Sunday, May 3, 2009

You fight the boredom but it makes no difference - Abigail Day 3

Tonight I turn in early. I have a long day of work tomorrow so if I want this day to be worth the struggle I better write about it now. It was such a long day. I had a worthless meeting too early in the morning for me to even consider it part of my day. Just an annoying gap in between sleep. I came home and I read. All day. That’s all I did; read. I didn’t get far though, in my book, only far enough to find that I wasn’t really interested in continuing. I fixed my room. Well I didn’t , I told my family where to put my stuff (there are advantages to disabilities). I talked some on the phone with the best friend, and text my manager (business related so I figured it was OK). But other than that I pretty much had a book in my hands all day. I should’ve chosen a better book and maybe I wouldn’t be complaining about it now. Really this day was just I had feared, long and boring. It would have been easier if it wasn’t for a lot of reasons. Mainly I blame it on my broken ankle and my confinement to this chair. I could have easily been able to leave the house and go out shopping or to a concert or art gallery under alternative circumstances. Normally that’s what I do on a day off, which really reminds me how much I don’t use the media other than for music and news.
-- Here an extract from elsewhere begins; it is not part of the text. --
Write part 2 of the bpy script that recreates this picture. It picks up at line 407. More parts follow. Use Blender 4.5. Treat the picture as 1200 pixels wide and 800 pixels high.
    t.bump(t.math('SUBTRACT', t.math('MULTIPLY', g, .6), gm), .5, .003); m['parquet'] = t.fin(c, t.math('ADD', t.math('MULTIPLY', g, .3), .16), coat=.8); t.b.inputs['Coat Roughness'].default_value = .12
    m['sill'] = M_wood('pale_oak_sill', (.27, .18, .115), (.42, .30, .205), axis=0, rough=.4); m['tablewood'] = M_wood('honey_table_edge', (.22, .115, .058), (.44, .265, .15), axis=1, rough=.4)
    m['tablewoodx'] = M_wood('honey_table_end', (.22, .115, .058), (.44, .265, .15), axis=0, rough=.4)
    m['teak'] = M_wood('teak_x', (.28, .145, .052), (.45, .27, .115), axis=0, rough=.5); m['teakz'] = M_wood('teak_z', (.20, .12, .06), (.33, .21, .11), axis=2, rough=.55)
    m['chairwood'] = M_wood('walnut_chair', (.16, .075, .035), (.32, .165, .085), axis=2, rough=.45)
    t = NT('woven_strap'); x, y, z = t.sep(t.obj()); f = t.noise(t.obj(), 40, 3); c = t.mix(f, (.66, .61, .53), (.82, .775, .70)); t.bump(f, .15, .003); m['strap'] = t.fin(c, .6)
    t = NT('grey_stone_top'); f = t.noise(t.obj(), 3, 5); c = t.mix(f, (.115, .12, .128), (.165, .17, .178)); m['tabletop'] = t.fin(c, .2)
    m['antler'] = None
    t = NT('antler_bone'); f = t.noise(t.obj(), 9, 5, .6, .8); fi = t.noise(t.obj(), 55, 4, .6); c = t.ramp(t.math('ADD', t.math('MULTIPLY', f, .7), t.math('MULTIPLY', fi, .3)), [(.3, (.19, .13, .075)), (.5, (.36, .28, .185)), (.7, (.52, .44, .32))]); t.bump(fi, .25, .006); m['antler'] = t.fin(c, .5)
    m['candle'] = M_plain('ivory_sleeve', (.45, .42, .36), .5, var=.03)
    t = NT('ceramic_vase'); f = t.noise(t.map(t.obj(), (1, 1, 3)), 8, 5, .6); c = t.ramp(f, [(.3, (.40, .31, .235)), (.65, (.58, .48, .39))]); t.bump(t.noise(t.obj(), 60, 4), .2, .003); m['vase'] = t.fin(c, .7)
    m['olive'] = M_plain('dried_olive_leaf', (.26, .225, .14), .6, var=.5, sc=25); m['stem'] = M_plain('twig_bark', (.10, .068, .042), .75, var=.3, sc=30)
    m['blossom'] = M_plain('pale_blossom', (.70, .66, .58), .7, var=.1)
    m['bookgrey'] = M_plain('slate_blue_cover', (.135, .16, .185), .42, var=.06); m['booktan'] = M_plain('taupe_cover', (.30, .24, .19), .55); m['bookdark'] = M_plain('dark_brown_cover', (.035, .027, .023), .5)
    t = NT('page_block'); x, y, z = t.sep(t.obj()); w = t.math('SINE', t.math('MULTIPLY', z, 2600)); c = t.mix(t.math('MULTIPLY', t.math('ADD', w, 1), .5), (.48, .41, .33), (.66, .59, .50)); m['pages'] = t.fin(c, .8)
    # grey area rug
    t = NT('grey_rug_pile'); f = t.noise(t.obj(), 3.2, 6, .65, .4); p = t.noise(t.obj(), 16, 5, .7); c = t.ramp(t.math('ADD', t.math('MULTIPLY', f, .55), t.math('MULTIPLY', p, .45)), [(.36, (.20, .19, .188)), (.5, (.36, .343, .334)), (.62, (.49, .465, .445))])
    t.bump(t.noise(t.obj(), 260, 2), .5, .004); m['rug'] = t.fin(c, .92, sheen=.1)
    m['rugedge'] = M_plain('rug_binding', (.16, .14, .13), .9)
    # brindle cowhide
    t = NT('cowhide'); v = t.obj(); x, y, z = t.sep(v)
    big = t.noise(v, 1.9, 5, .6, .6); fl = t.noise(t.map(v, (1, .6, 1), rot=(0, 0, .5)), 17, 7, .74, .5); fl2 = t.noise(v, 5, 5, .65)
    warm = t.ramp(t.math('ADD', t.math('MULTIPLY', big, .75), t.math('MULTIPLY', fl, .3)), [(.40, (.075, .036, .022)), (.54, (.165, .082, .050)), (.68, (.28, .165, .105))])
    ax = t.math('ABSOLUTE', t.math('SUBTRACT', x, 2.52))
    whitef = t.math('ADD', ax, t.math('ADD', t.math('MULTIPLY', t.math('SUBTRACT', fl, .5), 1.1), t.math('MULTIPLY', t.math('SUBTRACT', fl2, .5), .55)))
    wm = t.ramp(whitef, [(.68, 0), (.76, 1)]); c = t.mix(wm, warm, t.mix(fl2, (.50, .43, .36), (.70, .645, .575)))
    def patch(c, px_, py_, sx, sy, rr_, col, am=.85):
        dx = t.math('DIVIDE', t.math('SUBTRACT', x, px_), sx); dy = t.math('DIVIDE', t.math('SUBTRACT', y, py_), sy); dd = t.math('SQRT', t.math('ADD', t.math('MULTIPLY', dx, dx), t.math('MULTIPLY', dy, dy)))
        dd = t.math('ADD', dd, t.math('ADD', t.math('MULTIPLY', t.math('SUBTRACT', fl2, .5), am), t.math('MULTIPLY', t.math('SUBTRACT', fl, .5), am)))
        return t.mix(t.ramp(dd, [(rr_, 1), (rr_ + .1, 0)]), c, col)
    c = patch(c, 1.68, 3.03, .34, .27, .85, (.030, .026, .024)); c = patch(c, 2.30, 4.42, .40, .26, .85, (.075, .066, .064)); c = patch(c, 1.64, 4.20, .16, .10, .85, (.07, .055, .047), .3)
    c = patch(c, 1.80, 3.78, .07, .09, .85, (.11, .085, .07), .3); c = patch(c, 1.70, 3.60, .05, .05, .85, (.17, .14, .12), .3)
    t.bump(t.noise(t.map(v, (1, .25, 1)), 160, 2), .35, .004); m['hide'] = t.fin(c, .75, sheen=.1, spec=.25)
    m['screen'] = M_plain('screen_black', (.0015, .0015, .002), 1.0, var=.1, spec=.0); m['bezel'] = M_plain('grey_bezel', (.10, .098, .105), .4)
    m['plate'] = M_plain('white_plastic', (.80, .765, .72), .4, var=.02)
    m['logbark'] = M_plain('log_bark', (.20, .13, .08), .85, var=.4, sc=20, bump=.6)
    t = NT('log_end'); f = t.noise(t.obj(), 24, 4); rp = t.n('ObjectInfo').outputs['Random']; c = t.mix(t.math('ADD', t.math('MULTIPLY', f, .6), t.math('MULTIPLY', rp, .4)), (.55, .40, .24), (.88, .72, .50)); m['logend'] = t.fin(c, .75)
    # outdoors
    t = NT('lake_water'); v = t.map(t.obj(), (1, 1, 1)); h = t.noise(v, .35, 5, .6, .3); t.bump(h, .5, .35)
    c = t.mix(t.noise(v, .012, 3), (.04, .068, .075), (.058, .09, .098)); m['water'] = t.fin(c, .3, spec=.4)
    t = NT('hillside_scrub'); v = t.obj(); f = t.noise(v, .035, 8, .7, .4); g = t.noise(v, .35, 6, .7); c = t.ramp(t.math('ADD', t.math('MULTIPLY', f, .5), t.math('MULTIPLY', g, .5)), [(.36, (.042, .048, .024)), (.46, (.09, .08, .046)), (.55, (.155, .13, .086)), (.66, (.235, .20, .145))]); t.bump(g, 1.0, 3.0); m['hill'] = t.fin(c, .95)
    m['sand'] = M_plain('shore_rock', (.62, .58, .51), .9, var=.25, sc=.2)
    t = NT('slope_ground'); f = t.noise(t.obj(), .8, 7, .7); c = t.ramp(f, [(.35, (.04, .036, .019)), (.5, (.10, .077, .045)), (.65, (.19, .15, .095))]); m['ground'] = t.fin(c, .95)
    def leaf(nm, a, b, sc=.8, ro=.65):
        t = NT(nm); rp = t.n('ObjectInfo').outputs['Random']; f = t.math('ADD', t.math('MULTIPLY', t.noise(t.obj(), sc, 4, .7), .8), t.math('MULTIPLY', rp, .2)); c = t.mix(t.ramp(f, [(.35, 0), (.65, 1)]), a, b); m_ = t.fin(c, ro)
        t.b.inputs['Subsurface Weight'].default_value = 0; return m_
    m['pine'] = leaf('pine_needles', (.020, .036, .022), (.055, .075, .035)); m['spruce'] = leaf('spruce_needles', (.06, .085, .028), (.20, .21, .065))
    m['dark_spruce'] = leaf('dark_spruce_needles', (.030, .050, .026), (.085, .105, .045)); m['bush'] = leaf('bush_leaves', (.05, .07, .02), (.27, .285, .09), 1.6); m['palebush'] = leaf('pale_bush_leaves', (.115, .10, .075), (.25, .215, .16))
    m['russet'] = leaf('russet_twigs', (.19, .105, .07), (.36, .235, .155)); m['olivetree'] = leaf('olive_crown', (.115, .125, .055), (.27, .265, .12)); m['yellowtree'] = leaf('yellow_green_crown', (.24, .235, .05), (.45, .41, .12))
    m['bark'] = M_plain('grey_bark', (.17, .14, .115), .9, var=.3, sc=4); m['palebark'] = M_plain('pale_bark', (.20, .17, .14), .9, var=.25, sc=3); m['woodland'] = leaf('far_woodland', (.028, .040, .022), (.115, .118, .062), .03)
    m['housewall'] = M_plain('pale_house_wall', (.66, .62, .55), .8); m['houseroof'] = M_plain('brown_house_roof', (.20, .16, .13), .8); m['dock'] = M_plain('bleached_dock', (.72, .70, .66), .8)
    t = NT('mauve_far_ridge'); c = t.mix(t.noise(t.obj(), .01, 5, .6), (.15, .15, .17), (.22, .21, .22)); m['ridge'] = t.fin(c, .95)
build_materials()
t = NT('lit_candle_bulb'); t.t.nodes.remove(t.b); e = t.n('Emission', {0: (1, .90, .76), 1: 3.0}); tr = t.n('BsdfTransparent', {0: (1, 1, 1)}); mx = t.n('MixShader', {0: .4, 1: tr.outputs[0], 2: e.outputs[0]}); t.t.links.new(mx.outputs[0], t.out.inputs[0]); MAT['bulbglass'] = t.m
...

Its not so much that I depend on gadgets to get me through life, its what those gadgets provide. The television gives me the news that my attention span can’t grasp from a newspaper, and my mp3 player gives me the music that I need to keep me from becoming schizophrenic. Those were the two things that really took a toll on me. Phone I can live without, radio definitely, and internet I could learn to. I knew from the beginning that being music-less would be pretty hard. But I figured with the distraction of work and reading would suffice. Man, I should have known.